[女性誌速攻レビュー]「VERY」6月号

「普通のアイテムを普通に着る」がブーム! 「VERY」の複雑すぎる “普通”とは?

2014/05/20 21:00
very201406.jpg
「VERY」2014年6月号(光文社)

 最近、アメリカでは「ノームコア」というファッションがはやっているそうです。直訳すると「過激なほど普通」、どんどん先鋭的になっていたファッショニスタたちが、一周して普通に戻ってしまったということを指すそうです。その影響か、日本のファッション誌でも、「普通のアイテムを普通に合わせて、いかにおしゃれに見せるか」を取り上げることが増えています。

 しかし、普通こそが意外と難しい。そんな中「VERY」(光文社)は、「ノームコア」という流行にちゃんと向き合ってる気がします。最近「VERY」が力を入れているのが、靴下です。普通の着こなしをオシャレにするために欠かせないアイテムが、靴下というわけです。今月号でも、「コンサバさんのための靴下デビュー講座」という企画がありました。スカート、パンツ、スニーカー、パンプス……どのボトムスとどのシューズの間に、どんな靴下を合わせるのが正解かを教えてくれます。
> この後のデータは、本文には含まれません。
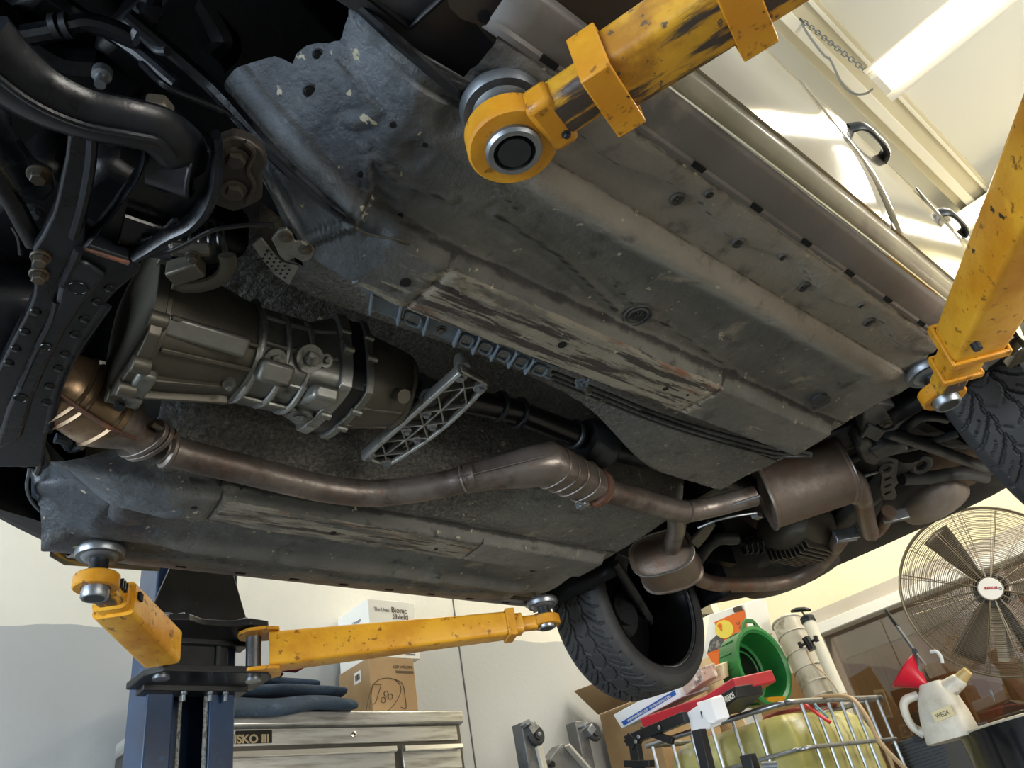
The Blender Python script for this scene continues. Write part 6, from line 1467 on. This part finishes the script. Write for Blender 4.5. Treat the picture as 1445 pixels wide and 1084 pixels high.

 靴下だけでなく、何を着るにも目に見えにくい細かなルールがある今のファッション。そして、そのルールを制するものがファッションを制するという風潮を感じます。靴下くらいちゃんと履きこなせるくらいの勘の良さがなければ、今の世の中は渡っていけないという空気すら感じ取っています。同じように、「VERY」読者の間にも、「母として妻として女としてどうあるべきか」の目に見えにくいルールがたくさんあり、そのルールを制したものが、女性のカーストを制するという価値観が根付きだしているのかもしれません。

<トピック>
◎コンサバさんのための靴下デビュー講座
◎そろそろ更新!“いいお母さん風”ベーシック
◎村尾信尚さんにSOS「主婦の新聞離れが止まらない!」

■取り憑かれるとヤバそうな「普通」


「普通の服をどうかっこよく、普通に着るか」という問題は、最近の「VERY」のファッションページを一貫する大テーマとなっています。「そろそろ更新!“いいお母さん風”ベーシック」というページも、そのテーマに沿っています。

 このページは、少しずつ変わっていく「ベーシック」の流儀を、細かく教えてくれるという内容。例えば、「膝丈スカートをちょい長めに更新」「バレエシューズをポインテッドに更新」「定番ボーダーを縦ラインに更新」「白ブラウスをギンガムチェックシャツに更新」などなど。そうすれば、今っぽく、しかもマンネリからも脱することができるそうです。

 しかし、それだけで終わらないのが「VERY」。要所要所で「お母さん」というアイデンティティを匂わせてきます。例えば、「スカート丈を更新」というセオリーにのっとった着こなしのコピーに「『一歩間違うとOL風』スタイルも知的に女らしく変身」というものが。この一文に、「いいお母さん」の方が「OL」よりも上ですよ……という目線が感じ取れます。